- SHORT TASK
Quote every line of the data below as it stands, omitting pictures.

--- Begin DATA EXTRACT ---

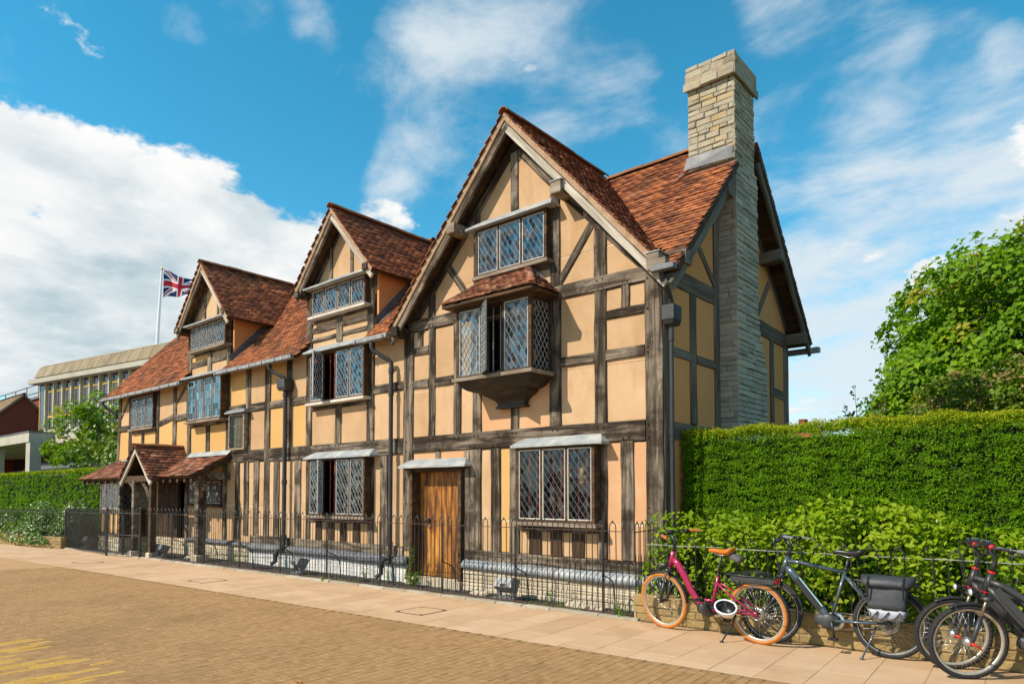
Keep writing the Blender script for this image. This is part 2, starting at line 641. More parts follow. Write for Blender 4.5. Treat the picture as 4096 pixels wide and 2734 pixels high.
PLASTER_SIDE = mat('plaster_side', [(0.0, (0.56, 0.245, 0.085)), (1.0, (0.62, 0.300, 0.12))], {'noise': 0.6, 'rand': 0.4}, scale=1.2, rough=0.92, bump=0.3, bscale=60, spec=0.15)  # plaster recoloured for walls in shade, blue fill offset in the colour
LIME = mat('lime_pointing', [(0.0, (0.62, 0.47, 0.30)), (1.0, (0.78, 0.66, 0.48))], scale=9, rough=0.95)
OAK_COLS = [(0.0, (0.018, 0.013, 0.009)), (0.25, (0.052, 0.038, 0.026)), (0.48, (0.130, 0.100, 0.072)), (0.68, (0.215, 0.175, 0.130)), (0.84, (0.27, 0.225, 0.17)), (0.93, (0.26, 0.15, 0.065)), (1.0, (0.40, 0.33, 0.25))]
OAK = mat('weathered_oak', OAK_COLS, {'noise': 0.74, 'rand': 0.30}, scale=4.2, stretch=(0.20, 2.4, 2.4), detail=9, rough=0.86, bump=1.0, bscale=9, bstretch=(0.12, 5, 5),
          dirt=((0.022, 0.014, 0.009), 1.7, 0.47, 0.60, 0.80), spec=0.2, ndist=0.9, contrast=(0.36, 0.66))
OAK_DARK = mat('dark_oak', [(0.0, (0.018, 0.011, 0.007)), (0.5, (0.060, 0.034, 0.018)), (0.8, (0.13, 0.068, 0.026)), (1.0, (0.22, 0.10, 0.03))], {'noise': 0.8, 'rand': 0.2}, scale=4.0,
               stretch=(0.25, 2.2, 2.2), detail=8, rough=0.8, bump=0.7, bscale=9, bstretch=(0.15, 5, 5), spec=0.25, ndist=0.5)
OAK_PALE = mat('silvered_oak', [(0.0, (0.20, 0.165, 0.125)), (0.5, (0.44, 0.39, 0.32)), (1.0, (0.62, 0.56, 0.47))], {'noise': 1.0}, scale=4.0, stretch=(0.25, 2.5, 2.5), detail=7, rough=0.85,
               bump=0.6, bscale=9, bstretch=(0.15, 5, 5), spec=0.2)
WOOD_GREY = mat('sill_oak', [(0.0, (0.10, 0.075, 0.05)), (0.5, (0.24, 0.19, 0.14)), (1.0, (0.42, 0.36, 0.29))], {'noise': 1.0}, scale=5.0, stretch=(0.3, 2.5, 2.5), detail=7, rough=0.85, bump=0.6,
                bscale=12, spec=0.2)
WOOD_WHITE = mat('limed_sill', [(0.0, (0.42, 0.36, 0.29)), (1.0, (0.66, 0.62, 0.55))], scale=7.0, detail=6, rough=0.8, bump=0.3, spec=0.2)
DOOR_WOOD = mat('door_oak', [(0.0, (0.035, 0.012, 0.004)), (0.35, (0.15, 0.052, 0.010)), (0.65, (0.40, 0.155, 0.022)), (1.0, (0.56, 0.26, 0.050))], {'noise': 0.85, 'rand': 0.15}, scale=2.2,
                contrast=(0.36, 0.62), stretch=(2.8, 2.8, 0.45), detail=8, rough=0.55, bump=0.5, bscale=12, bstretch=(5, 5, 0.2), dirt=((0.030, 0.014, 0.007), 0.9, 0.46, 0.66, 0.85), spec=0.35, ndist=0.4)
TILE_COLS = [(0.0, (0.045, 0.021, 0.014)), (0.22, (0.125, 0.042, 0.022)), (0.45, (0.235, 0.078, 0.034)), (0.68, (0.37, 0.125, 0.046)), (0.86, (0.46, 0.170, 0.066)), (0.95, (0.34, 0.22, 0.15)), (1.0, (0.50, 0.42, 0.34))]
TILE = mat('clay_tile', TILE_COLS, {'tone': 0.72, 'noise': 0.28}, scale=3.5, detail=8, rough=0.85, bump=0.5, bscale=90, dirt=((0.055, 0.034, 0.022), 1.7, 0.48, 0.70, 0.72), spec=0.2, world=True)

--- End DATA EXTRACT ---

- THE OUTPUT
Keep writing the Blender script for this image. This is part 2, starting at line 641. More parts follow. Write for Blender 4.5. Treat the picture as 4096 pixels wide and 2734 pixels high.
PLASTER_SIDE = mat('plaster_side', [(0.0, (0.56, 0.245, 0.085)), (1.0, (0.62, 0.300, 0.12))], {'noise': 0.6, 'rand': 0.4}, scale=1.2, rough=0.92, bump=0.3, bscale=60, spec=0.15)  # plaster recoloured for walls in shade, blue fill offset in the colour
LIME = mat('lime_pointing', [(0.0, (0.62, 0.47, 0.30)), (1.0, (0.78, 0.66, 0.48))], scale=9, rough=0.95)
OAK_COLS = [(0.0, (0.018, 0.013, 0.009)), (0.25, (0.052, 0.038, 0.026)), (0.48, (0.130, 0.100, 0.072)), (0.68, (0.215, 0.175, 0.130)), (0.84, (0.27, 0.225, 0.17)), (0.93, (0.26, 0.15, 0.065)), (1.0, (0.40, 0.33, 0.25))]
OAK = mat('weathered_oak', OAK_COLS, {'noise': 0.74, 'rand': 0.30}, scale=4.2, stretch=(0.20, 2.4, 2.4), detail=9, rough=0.86, bump=1.0, bscale=9, bstretch=(0.12, 5, 5),
          dirt=((0.022, 0.014, 0.009), 1.7, 0.47, 0.60, 0.80), spec=0.2, ndist=0.9, contrast=(0.36, 0.66))
OAK_DARK = mat('dark_oak', [(0.0, (0.018, 0.011, 0.007)), (0.5, (0.060, 0.034, 0.018)), (0.8, (0.13, 0.068, 0.026)), (1.0, (0.22, 0.10, 0.03))], {'noise': 0.8, 'rand': 0.2}, scale=4.0,
               stretch=(0.25, 2.2, 2.2), detail=8, rough=0.8, bump=0.7, bscale=9, bstretch=(0.15, 5, 5), spec=0.25, ndist=0.5)
OAK_PALE = mat('silvered_oak', [(0.0, (0.20, 0.165, 0.125)), (0.5, (0.44, 0.39, 0.32)), (1.0, (0.62, 0.56, 0.47))], {'noise': 1.0}, scale=4.0, stretch=(0.25, 2.5, 2.5), detail=7, rough=0.85,
               bump=0.6, bscale=9, bstretch=(0.15, 5, 5), spec=0.2)
WOOD_GREY = mat('sill_oak', [(0.0, (0.10, 0.075, 0.05)), (0.5, (0.24, 0.19, 0.14)), (1.0, (0.42, 0.36, 0.29))], {'noise': 1.0}, scale=5.0, stretch=(0.3, 2.5, 2.5), detail=7, rough=0.85, bump=0.6,
                bscale=12, spec=0.2)
WOOD_WHITE = mat('limed_sill', [(0.0, (0.42, 0.36, 0.29)), (1.0, (0.66, 0.62, 0.55))], scale=7.0, detail=6, rough=0.8, bump=0.3, spec=0.2)
DOOR_WOOD = mat('door_oak', [(0.0, (0.035, 0.012, 0.004)), (0.35, (0.15, 0.052, 0.010)), (0.65, (0.40, 0.155, 0.022)), (1.0, (0.56, 0.26, 0.050))], {'noise': 0.85, 'rand': 0.15}, scale=2.2,
                contrast=(0.36, 0.62), stretch=(2.8, 2.8, 0.45), detail=8, rough=0.55, bump=0.5, bscale=12, bstretch=(5, 5, 0.2), dirt=((0.030, 0.014, 0.007), 0.9, 0.46, 0.66, 0.85), spec=0.35, ndist=0.4)
TILE_COLS = [(0.0, (0.045, 0.021, 0.014)), (0.22, (0.125, 0.042, 0.022)), (0.45, (0.235, 0.078, 0.034)), (0.68, (0.37, 0.125, 0.046)), (0.86, (0.46, 0.170, 0.066)), (0.95, (0.34, 0.22, 0.15)), (1.0, (0.50, 0.42, 0.34))]
TILE = mat('clay_tile', TILE_COLS, {'tone': 0.72, 'noise': 0.28}, scale=3.5, detail=8, rough=0.85, bump=0.5, bscale=90, dirt=((0.055, 0.034, 0.022), 1.7, 0.48, 0.70, 0.72), spec=0.2, world=True)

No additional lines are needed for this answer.